_YOUR OBJECTIVE_:
Among the entries below, please repeat exactly and only the lines from the line containing "Continue the Blender" to the line containing "mb=MB(); ragged(-1.0,1,.10,mb,5); ragged(.99,-1,.05,mb,6);", both lines included.

Begin DATA ROWS

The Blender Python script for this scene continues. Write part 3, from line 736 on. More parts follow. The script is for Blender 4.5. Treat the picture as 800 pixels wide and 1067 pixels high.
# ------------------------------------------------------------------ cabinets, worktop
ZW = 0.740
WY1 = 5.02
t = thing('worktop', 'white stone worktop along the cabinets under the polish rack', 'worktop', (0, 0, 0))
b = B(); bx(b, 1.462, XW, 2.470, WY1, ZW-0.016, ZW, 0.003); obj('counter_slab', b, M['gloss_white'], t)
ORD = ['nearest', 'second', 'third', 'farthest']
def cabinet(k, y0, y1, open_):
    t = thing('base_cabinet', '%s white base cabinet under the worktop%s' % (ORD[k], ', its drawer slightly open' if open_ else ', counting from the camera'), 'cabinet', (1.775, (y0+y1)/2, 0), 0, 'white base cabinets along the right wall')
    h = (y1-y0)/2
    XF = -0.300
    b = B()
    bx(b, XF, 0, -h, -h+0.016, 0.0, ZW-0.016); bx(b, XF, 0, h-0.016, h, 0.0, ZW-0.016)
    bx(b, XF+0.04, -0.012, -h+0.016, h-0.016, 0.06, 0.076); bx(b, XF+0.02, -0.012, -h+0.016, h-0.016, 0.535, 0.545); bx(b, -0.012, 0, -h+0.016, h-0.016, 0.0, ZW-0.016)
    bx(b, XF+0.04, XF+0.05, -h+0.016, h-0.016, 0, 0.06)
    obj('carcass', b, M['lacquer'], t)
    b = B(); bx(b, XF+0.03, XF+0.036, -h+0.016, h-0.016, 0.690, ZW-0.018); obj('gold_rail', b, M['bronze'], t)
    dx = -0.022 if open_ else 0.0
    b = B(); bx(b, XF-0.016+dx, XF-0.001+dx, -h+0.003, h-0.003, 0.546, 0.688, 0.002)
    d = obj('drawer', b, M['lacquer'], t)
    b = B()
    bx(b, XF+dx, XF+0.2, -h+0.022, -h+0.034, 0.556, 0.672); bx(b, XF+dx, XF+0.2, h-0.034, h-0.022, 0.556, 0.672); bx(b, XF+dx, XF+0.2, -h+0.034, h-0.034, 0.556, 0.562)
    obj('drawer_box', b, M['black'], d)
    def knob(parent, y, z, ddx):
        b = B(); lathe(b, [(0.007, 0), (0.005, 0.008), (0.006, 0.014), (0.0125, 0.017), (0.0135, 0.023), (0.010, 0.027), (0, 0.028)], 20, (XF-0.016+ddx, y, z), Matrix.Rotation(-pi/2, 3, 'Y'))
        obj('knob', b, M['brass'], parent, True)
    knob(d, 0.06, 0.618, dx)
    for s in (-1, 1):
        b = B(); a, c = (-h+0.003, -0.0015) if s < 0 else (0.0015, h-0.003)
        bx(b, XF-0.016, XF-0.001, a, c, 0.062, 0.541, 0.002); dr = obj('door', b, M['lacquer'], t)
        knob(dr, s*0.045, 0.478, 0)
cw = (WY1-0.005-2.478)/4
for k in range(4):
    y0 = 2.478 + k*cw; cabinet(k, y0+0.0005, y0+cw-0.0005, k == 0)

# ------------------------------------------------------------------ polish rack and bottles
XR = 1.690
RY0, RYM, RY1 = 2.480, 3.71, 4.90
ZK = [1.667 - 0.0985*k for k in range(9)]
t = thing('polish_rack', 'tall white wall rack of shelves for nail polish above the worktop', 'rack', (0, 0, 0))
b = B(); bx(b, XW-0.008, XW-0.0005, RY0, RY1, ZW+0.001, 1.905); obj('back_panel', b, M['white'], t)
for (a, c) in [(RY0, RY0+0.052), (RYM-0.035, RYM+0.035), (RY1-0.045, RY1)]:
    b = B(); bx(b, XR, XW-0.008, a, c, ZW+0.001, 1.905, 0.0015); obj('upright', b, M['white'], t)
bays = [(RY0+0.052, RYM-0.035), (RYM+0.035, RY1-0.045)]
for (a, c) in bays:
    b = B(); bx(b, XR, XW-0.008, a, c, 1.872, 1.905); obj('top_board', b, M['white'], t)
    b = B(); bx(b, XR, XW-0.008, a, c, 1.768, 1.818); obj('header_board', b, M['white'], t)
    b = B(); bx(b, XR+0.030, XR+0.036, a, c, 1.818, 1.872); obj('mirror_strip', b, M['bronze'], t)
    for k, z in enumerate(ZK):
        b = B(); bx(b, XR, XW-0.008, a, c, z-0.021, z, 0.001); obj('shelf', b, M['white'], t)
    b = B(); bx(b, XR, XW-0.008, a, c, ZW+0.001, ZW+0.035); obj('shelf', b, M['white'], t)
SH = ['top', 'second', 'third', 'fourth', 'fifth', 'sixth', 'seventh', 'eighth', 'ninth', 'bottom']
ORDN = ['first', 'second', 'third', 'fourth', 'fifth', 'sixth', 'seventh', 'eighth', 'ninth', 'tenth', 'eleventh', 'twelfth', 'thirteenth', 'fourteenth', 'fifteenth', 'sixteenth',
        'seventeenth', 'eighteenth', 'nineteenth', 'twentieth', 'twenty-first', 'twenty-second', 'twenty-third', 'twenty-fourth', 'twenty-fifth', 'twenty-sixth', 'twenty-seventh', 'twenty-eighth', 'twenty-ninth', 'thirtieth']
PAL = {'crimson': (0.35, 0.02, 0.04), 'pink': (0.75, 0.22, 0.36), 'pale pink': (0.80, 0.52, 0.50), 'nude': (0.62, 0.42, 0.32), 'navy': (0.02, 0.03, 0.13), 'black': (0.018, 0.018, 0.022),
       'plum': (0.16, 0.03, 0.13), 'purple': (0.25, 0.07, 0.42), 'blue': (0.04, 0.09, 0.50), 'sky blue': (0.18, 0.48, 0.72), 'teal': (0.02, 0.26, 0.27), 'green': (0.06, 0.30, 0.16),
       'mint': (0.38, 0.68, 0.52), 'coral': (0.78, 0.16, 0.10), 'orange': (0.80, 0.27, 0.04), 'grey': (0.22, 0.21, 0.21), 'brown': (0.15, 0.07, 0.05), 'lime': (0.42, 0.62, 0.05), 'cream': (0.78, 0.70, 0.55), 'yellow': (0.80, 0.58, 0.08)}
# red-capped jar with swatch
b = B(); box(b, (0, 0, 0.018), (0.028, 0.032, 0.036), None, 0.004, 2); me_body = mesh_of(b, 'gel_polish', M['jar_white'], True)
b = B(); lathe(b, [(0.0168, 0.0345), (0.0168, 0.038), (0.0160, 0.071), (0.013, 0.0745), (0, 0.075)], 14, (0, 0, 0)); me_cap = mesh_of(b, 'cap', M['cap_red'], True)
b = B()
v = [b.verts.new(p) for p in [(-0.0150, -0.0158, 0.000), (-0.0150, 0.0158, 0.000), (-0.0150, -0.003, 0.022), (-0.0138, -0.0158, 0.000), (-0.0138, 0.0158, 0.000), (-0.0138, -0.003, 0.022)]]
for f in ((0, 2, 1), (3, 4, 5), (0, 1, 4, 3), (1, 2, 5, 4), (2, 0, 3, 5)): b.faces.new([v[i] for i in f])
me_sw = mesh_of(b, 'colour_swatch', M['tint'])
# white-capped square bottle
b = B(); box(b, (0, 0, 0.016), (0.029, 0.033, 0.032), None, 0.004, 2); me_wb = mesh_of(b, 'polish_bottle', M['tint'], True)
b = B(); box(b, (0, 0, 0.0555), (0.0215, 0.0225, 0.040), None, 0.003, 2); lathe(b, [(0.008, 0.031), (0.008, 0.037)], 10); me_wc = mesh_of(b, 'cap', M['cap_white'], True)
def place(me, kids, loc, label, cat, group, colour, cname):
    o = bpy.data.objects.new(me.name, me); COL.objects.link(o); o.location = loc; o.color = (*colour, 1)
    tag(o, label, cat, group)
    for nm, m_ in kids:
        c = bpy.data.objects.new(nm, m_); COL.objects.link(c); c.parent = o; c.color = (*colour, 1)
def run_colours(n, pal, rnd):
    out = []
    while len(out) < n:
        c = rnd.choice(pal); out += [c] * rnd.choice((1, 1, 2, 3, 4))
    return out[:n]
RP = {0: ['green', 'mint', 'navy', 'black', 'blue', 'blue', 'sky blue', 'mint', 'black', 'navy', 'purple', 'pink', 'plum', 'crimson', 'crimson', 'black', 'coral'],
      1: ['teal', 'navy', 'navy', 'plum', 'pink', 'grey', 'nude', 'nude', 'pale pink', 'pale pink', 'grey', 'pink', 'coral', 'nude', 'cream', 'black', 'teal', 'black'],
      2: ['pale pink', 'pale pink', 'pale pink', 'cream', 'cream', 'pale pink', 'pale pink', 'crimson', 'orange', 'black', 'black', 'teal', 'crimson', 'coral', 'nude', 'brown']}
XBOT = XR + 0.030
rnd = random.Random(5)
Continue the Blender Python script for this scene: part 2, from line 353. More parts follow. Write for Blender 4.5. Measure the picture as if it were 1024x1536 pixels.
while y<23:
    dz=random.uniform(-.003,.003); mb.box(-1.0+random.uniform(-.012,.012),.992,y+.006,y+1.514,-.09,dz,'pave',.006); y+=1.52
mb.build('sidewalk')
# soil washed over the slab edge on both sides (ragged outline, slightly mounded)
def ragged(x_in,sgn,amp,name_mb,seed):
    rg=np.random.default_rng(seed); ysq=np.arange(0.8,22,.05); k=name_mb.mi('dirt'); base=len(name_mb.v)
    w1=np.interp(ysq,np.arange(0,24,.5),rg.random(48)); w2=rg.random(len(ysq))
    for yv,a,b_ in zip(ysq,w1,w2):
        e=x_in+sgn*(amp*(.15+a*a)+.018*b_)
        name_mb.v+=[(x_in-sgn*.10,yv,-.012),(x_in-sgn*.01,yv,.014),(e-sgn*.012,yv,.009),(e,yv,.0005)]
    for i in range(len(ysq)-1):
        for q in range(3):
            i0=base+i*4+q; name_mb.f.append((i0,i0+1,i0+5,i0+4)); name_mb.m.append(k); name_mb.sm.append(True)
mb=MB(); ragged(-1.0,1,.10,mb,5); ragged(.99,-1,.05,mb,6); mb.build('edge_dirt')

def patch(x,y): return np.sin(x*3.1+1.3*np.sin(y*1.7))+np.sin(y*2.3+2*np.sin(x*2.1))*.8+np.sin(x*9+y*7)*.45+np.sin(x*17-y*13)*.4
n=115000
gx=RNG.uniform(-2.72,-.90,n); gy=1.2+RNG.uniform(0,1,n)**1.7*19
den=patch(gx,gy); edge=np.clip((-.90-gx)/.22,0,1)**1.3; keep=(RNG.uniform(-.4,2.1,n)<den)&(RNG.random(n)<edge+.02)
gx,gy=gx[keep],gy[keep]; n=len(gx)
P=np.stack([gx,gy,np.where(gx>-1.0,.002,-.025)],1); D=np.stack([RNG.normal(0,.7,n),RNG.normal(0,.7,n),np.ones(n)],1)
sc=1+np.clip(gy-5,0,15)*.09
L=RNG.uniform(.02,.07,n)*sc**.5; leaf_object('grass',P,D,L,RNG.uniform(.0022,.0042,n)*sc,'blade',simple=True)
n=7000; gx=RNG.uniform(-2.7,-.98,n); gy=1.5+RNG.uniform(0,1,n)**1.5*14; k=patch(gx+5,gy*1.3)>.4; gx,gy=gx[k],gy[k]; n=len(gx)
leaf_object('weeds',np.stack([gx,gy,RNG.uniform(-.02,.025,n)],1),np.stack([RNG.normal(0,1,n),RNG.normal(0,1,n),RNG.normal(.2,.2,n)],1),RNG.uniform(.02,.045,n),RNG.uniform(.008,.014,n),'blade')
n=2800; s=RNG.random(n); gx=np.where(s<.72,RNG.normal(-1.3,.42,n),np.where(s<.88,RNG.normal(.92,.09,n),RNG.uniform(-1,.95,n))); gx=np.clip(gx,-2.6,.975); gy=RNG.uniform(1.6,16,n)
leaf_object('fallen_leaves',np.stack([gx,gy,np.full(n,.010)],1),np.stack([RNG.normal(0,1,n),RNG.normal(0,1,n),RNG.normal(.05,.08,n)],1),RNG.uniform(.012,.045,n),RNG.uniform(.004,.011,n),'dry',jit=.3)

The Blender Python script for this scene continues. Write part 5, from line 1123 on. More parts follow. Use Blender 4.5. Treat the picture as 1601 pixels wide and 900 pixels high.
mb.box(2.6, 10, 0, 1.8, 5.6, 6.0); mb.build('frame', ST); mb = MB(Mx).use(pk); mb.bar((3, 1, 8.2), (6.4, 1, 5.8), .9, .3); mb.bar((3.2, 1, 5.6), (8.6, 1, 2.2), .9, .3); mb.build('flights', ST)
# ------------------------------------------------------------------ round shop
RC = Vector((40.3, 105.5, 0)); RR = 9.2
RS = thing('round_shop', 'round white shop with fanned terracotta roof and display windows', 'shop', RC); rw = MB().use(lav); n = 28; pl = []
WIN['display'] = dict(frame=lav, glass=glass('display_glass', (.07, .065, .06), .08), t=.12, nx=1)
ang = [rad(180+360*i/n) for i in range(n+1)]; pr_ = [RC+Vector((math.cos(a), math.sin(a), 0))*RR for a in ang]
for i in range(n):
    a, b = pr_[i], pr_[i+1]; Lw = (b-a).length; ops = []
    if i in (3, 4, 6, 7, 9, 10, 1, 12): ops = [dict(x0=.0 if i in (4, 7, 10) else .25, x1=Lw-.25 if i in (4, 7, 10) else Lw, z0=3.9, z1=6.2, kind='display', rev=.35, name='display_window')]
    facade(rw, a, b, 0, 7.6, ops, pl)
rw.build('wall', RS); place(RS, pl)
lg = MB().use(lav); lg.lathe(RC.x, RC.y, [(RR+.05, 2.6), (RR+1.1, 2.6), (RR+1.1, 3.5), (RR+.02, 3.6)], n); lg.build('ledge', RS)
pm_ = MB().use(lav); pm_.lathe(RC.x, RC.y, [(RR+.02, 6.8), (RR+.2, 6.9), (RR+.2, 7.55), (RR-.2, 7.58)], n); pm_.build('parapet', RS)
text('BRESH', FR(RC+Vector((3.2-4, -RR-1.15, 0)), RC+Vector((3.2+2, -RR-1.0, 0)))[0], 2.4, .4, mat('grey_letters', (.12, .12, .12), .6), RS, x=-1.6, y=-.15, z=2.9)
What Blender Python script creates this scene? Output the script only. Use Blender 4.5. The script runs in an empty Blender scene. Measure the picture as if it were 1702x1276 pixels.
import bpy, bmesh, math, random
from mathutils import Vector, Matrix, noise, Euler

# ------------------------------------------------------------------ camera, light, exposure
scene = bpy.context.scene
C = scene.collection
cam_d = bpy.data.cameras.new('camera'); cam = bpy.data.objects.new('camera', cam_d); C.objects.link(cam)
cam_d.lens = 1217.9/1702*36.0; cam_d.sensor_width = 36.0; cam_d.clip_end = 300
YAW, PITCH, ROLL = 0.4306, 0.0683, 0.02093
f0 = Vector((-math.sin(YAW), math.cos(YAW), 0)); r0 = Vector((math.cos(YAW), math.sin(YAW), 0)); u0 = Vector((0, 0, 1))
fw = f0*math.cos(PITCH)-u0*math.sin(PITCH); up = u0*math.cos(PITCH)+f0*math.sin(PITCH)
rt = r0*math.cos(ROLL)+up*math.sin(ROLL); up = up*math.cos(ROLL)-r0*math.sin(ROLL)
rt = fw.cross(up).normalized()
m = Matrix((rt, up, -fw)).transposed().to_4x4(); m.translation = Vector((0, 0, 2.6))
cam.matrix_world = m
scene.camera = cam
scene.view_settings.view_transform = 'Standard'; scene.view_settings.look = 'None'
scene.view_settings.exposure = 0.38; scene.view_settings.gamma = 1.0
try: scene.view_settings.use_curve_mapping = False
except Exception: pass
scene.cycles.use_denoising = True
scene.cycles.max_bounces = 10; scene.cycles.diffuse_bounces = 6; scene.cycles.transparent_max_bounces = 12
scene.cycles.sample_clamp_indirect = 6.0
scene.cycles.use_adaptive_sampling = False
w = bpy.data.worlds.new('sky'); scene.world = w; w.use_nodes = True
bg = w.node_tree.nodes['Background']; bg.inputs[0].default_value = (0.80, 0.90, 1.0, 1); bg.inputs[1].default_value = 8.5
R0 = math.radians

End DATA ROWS

_SOLUTION FOR THIS EXERCISE_:
Continue the Blender Python script for this scene: part 2, from line 353. More parts follow. Write for Blender 4.5. Measure the picture as if it were 1024x1536 pixels.
while y<23:
    dz=random.uniform(-.003,.003); mb.box(-1.0+random.uniform(-.012,.012),.992,y+.006,y+1.514,-.09,dz,'pave',.006); y+=1.52
mb.build('sidewalk')
# soil washed over the slab edge on both sides (ragged outline, slightly mounded)
def ragged(x_in,sgn,amp,name_mb,seed):
    rg=np.random.default_rng(seed); ysq=np.arange(0.8,22,.05); k=name_mb.mi('dirt'); base=len(name_mb.v)
    w1=np.interp(ysq,np.arange(0,24,.5),rg.random(48)); w2=rg.random(len(ysq))
    for yv,a,b_ in zip(ysq,w1,w2):
        e=x_in+sgn*(amp*(.15+a*a)+.018*b_)
        name_mb.v+=[(x_in-sgn*.10,yv,-.012),(x_in-sgn*.01,yv,.014),(e-sgn*.012,yv,.009),(e,yv,.0005)]
    for i in range(len(ysq)-1):
        for q in range(3):
            i0=base+i*4+q; name_mb.f.append((i0,i0+1,i0+5,i0+4)); name_mb.m.append(k); name_mb.sm.append(True)
mb=MB(); ragged(-1.0,1,.10,mb,5); ragged(.99,-1,.05,mb,6); mb.build('edge_dirt')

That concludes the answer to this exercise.